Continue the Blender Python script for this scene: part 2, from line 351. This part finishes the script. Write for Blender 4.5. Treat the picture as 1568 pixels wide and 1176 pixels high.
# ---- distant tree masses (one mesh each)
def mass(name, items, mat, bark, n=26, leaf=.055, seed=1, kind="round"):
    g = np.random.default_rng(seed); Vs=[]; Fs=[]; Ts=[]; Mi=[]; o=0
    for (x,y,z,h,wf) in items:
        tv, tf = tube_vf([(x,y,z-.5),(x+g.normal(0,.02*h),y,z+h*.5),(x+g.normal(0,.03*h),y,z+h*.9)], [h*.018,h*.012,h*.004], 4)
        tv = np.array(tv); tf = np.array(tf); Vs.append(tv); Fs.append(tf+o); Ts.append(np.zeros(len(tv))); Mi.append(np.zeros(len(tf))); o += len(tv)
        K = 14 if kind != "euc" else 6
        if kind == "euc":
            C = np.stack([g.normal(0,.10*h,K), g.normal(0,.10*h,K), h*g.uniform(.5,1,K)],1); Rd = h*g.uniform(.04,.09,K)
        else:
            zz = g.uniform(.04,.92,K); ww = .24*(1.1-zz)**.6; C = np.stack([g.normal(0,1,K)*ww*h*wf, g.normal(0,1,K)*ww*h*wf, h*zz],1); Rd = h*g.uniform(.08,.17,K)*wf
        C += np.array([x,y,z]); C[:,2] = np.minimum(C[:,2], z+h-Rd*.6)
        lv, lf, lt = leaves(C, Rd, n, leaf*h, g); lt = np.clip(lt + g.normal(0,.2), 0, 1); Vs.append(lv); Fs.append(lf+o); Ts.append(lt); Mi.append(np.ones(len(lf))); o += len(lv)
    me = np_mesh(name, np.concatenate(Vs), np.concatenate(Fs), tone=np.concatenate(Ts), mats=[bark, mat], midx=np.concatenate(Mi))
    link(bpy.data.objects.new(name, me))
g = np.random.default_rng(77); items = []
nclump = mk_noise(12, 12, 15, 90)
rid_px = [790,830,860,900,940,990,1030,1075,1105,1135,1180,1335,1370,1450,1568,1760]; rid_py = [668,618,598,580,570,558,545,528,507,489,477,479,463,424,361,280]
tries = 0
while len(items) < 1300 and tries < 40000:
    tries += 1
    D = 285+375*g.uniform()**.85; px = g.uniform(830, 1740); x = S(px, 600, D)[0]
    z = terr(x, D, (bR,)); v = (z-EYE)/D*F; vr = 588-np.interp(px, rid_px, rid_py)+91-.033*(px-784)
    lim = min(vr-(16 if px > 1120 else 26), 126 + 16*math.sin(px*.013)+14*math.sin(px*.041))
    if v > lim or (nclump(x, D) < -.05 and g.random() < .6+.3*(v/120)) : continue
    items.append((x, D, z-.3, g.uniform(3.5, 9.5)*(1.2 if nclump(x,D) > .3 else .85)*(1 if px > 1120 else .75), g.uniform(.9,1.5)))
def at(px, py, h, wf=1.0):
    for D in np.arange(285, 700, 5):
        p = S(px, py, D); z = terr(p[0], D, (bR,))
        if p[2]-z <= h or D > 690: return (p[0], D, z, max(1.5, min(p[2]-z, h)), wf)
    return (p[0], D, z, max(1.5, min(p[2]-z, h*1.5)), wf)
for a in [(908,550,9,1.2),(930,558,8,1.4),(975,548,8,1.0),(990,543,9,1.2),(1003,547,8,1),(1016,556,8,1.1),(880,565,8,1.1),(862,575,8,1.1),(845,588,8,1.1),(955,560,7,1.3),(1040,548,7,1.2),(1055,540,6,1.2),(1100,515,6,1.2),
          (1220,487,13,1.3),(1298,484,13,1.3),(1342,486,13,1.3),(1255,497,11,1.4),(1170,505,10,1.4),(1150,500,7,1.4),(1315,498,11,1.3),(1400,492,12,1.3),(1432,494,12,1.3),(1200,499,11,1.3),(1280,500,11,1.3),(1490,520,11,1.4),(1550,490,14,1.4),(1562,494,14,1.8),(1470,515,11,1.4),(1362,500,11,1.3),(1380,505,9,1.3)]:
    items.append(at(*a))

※

* WRITTEN INSTRUCTION *
Give back the whole listing exactly as it reads.

* EXERCISE RESULT *
Continue the Blender Python script for this scene: part 2, from line 351. This part finishes the script. Write for Blender 4.5. Treat the picture as 1568 pixels wide and 1176 pixels high.
# ---- distant tree masses (one mesh each)
def mass(name, items, mat, bark, n=26, leaf=.055, seed=1, kind="round"):
    g = np.random.default_rng(seed); Vs=[]; Fs=[]; Ts=[]; Mi=[]; o=0
    for (x,y,z,h,wf) in items:
        tv, tf = tube_vf([(x,y,z-.5),(x+g.normal(0,.02*h),y,z+h*.5),(x+g.normal(0,.03*h),y,z+h*.9)], [h*.018,h*.012,h*.004], 4)
        tv = np.array(tv); tf = np.array(tf); Vs.append(tv); Fs.append(tf+o); Ts.append(np.zeros(len(tv))); Mi.append(np.zeros(len(tf))); o += len(tv)
        K = 14 if kind != "euc" else 6
        if kind == "euc":
            C = np.stack([g.normal(0,.10*h,K), g.normal(0,.10*h,K), h*g.uniform(.5,1,K)],1); Rd = h*g.uniform(.04,.09,K)
        else:
            zz = g.uniform(.04,.92,K); ww = .24*(1.1-zz)**.6; C = np.stack([g.normal(0,1,K)*ww*h*wf, g.normal(0,1,K)*ww*h*wf, h*zz],1); Rd = h*g.uniform(.08,.17,K)*wf
        C += np.array([x,y,z]); C[:,2] = np.minimum(C[:,2], z+h-Rd*.6)
        lv, lf, lt = leaves(C, Rd, n, leaf*h, g); lt = np.clip(lt + g.normal(0,.2), 0, 1); Vs.append(lv); Fs.append(lf+o); Ts.append(lt); Mi.append(np.ones(len(lf))); o += len(lv)
    me = np_mesh(name, np.concatenate(Vs), np.concatenate(Fs), tone=np.concatenate(Ts), mats=[bark, mat], midx=np.concatenate(Mi))
    link(bpy.data.objects.new(name, me))
g = np.random.default_rng(77); items = []
nclump = mk_noise(12, 12, 15, 90)
rid_px = [790,830,860,900,940,990,1030,1075,1105,1135,1180,1335,1370,1450,1568,1760]; rid_py = [668,618,598,580,570,558,545,528,507,489,477,479,463,424,361,280]
tries = 0
while len(items) < 1300 and tries < 40000:
    tries += 1
    D = 285+375*g.uniform()**.85; px = g.uniform(830, 1740); x = S(px, 600, D)[0]
    z = terr(x, D, (bR,)); v = (z-EYE)/D*F; vr = 588-np.interp(px, rid_px, rid_py)+91-.033*(px-784)
    lim = min(vr-(16 if px > 1120 else 26), 126 + 16*math.sin(px*.013)+14*math.sin(px*.041))
    if v > lim or (nclump(x, D) < -.05 and g.random() < .6+.3*(v/120)) : continue
    items.append((x, D, z-.3, g.uniform(3.5, 9.5)*(1.2 if nclump(x,D) > .3 else .85)*(1 if px > 1120 else .75), g.uniform(.9,1.5)))
def at(px, py, h, wf=1.0):
    for D in np.arange(285, 700, 5):
        p = S(px, py, D); z = terr(p[0], D, (bR,))
        if p[2]-z <= h or D > 690: return (p[0], D, z, max(1.5, min(p[2]-z, h)), wf)
    return (p[0], D, z, max(1.5, min(p[2]-z, h*1.5)), wf)
for a in [(908,550,9,1.2),(930,558,8,1.4),(975,548,8,1.0),(990,543,9,1.2),(1003,547,8,1),(1016,556,8,1.1),(880,565,8,1.1),(862,575,8,1.1),(845,588,8,1.1),(955,560,7,1.3),(1040,548,7,1.2),(1055,540,6,1.2),(1100,515,6,1.2),
          (1220,487,13,1.3),(1298,484,13,1.3),(1342,486,13,1.3),(1255,497,11,1.4),(1170,505,10,1.4),(1150,500,7,1.4),(1315,498,11,1.3),(1400,492,12,1.3),(1432,494,12,1.3),(1200,499,11,1.3),(1280,500,11,1.3),(1490,520,11,1.4),(1550,490,14,1.4),(1562,494,14,1.8),(1470,515,11,1.4),(1362,500,11,1.3),(1380,505,9,1.3)]:
    items.append(at(*a))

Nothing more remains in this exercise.